Anyway, it's an interesting article, even if it is marked by its enormous lack and its failure to know what it is missing. Do check it out.

2 comments:

Josh said...

Gessen's dystopia piece could've been helped by an acquaintanceship with Parable of the Sower, among other books.

Nancy Jane Moore said...

I'm glad you wrote on this, because it reminded me that I want to get out to see a local art exhibit that's closing in a few days: "Our Hands on Each Other", photographs by Leah DeVun on intentional women's communities. A number of these communities were in Mississippi, which is interesting in its own right.

I shall also check out the articles. Personally, I still have an urge toward, if not utopia, then intentional communities.
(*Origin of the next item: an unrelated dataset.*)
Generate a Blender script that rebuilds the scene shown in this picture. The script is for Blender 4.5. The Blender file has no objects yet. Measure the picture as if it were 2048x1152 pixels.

But I spent enough time in co-ops (not to mention a brief spell in a commune of sorts that was doomed from the start and that would -- I just realized -- provide the basis for an excellent story) to approach any community building without significant awareness of its faults.

It occurs to me -- thinking of the impermanence of utopias -- that for me for a point we had such a community in the 7 AM class at my Aikido dojo in DC: Daily training, followed by coffee and great conversation. It helped, I think, that we were there for Aikido, which is grounded in principles. But I never quite felt the same about the dojo as a whole; my community was morning class. It's not quite the same anymore. Of course, I'm not there, so it wouldn't be the same for me in any case.